§ WHAT TO DO
Transcribe the listing below from its opening line up to and including the line that contains "PI = math.pi"; reproduce nothing else.

§ GIVEN MATERIAL
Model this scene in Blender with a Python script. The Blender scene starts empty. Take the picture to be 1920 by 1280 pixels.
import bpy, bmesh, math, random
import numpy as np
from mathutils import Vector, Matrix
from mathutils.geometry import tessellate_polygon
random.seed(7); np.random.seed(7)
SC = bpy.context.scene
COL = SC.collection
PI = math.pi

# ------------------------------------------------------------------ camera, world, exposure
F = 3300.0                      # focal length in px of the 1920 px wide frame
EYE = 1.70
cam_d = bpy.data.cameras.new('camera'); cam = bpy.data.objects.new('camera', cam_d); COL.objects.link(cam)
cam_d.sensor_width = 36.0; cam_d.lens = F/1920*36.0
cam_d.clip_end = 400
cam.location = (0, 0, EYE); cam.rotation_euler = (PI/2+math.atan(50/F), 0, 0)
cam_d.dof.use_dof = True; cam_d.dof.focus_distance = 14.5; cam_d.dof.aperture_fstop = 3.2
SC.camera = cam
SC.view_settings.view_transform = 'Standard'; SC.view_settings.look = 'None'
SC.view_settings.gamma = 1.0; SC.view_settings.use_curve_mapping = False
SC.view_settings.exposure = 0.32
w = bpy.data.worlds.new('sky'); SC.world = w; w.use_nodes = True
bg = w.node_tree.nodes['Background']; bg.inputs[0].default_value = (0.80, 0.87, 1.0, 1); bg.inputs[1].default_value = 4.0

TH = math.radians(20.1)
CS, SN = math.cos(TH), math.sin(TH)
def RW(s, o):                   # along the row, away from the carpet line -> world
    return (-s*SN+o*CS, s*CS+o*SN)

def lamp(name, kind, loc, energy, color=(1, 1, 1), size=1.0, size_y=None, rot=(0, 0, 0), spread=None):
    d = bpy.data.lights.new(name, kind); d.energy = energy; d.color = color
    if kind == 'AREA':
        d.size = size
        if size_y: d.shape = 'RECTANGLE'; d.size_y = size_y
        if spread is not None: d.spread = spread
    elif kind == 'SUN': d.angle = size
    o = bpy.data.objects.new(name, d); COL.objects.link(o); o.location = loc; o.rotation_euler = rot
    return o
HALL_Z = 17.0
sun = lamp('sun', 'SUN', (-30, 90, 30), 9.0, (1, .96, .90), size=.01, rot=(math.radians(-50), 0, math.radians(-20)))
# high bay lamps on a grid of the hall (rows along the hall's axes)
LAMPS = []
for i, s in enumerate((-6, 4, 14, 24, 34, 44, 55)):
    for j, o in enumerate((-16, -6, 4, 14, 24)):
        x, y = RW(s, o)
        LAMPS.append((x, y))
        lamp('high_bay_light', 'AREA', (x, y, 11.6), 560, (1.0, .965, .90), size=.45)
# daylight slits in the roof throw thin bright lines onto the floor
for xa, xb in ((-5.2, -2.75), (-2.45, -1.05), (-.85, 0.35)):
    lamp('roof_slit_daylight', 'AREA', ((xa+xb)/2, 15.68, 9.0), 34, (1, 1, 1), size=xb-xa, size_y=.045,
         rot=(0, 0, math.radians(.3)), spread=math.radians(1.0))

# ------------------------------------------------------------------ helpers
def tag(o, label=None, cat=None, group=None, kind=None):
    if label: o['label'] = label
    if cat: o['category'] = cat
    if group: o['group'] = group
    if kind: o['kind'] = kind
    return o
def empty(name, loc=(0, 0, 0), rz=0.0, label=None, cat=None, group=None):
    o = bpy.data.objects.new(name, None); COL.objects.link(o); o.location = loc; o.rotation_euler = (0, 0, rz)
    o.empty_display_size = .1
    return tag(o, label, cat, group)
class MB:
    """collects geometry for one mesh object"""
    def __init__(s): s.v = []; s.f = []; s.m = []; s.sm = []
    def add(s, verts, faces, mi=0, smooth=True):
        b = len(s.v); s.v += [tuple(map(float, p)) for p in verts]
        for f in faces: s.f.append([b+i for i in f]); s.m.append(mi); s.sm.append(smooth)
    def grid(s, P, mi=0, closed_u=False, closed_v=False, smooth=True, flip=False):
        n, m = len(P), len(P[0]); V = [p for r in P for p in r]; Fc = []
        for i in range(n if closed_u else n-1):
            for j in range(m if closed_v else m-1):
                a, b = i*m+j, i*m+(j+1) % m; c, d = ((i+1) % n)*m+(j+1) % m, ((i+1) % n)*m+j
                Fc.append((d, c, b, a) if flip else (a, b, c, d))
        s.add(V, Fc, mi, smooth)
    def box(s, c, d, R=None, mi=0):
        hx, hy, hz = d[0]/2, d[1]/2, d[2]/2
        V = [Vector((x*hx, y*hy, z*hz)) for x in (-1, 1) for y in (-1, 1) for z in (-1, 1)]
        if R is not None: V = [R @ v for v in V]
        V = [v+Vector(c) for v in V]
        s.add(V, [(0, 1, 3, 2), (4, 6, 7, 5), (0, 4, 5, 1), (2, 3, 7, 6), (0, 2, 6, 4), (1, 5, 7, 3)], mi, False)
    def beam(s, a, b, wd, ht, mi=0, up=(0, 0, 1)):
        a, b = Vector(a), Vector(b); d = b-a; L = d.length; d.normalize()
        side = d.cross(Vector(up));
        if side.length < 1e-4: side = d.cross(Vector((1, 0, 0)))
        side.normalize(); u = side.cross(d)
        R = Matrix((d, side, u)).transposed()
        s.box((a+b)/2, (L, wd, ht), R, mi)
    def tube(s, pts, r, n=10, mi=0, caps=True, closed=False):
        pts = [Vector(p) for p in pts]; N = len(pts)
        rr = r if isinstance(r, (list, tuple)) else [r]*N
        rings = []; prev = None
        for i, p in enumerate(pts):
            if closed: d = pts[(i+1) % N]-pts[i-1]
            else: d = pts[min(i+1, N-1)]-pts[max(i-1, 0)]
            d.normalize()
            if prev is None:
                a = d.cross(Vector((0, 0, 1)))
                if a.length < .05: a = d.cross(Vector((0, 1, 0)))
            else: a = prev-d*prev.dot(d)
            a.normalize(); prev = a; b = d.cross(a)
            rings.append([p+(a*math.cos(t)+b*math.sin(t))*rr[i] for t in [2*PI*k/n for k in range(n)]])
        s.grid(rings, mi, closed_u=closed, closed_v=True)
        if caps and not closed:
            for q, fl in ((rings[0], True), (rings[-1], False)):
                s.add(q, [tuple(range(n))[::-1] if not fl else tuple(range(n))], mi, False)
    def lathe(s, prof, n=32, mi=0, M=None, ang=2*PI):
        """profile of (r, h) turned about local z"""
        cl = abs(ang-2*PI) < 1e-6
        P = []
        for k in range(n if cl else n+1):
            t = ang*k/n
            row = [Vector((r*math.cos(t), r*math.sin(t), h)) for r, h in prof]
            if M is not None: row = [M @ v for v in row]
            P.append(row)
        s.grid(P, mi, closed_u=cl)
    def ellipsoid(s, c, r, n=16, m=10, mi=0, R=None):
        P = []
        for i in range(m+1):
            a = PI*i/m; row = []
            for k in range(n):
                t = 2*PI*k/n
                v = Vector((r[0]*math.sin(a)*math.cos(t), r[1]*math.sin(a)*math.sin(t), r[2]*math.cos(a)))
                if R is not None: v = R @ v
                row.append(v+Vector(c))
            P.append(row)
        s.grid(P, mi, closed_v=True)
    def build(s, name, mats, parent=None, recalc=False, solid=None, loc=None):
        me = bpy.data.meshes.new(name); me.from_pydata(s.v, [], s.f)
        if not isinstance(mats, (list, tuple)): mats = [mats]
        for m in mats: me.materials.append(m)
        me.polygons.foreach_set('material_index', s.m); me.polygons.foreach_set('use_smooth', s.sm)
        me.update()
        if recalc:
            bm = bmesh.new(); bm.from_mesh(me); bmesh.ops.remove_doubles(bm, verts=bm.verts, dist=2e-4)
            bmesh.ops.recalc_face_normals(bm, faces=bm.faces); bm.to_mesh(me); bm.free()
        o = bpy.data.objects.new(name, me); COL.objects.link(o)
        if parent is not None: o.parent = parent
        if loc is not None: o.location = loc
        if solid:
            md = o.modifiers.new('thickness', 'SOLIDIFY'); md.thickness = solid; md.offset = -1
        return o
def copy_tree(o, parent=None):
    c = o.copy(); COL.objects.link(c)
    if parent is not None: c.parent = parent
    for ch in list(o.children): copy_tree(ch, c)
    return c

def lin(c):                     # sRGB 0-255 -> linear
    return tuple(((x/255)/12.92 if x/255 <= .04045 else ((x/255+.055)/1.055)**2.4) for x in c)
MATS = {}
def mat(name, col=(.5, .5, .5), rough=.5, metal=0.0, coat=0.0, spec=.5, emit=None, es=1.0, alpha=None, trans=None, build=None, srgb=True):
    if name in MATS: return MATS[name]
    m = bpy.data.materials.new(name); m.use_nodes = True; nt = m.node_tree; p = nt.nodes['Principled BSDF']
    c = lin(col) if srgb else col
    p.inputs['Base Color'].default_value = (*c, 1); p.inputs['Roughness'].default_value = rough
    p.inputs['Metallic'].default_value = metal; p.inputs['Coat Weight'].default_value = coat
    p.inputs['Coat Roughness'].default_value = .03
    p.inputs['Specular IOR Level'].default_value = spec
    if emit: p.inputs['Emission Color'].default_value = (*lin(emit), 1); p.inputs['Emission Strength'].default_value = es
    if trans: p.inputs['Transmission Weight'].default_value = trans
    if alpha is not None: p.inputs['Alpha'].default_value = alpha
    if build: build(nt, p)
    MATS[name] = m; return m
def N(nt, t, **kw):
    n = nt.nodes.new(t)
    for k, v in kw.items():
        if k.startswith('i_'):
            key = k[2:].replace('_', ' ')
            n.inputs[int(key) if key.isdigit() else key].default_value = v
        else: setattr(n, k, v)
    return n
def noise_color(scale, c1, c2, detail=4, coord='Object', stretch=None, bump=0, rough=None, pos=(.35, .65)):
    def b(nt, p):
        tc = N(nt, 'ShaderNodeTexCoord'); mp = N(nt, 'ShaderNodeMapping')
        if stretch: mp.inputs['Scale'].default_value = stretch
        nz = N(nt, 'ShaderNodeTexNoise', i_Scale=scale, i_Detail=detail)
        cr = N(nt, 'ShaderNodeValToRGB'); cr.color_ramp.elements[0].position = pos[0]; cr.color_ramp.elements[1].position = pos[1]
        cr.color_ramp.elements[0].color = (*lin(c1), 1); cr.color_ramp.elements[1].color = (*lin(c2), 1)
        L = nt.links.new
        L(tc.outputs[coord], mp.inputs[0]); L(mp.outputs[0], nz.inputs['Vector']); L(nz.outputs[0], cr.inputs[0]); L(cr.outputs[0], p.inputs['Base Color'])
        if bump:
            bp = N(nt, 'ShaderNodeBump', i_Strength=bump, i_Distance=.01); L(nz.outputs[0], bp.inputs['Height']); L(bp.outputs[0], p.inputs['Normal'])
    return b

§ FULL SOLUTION
Model this scene in Blender with a Python script. The Blender scene starts empty. Take the picture to be 1920 by 1280 pixels.
import bpy, bmesh, math, random
import numpy as np
from mathutils import Vector, Matrix
from mathutils.geometry import tessellate_polygon
random.seed(7); np.random.seed(7)
SC = bpy.context.scene
COL = SC.collection
PI = math.pi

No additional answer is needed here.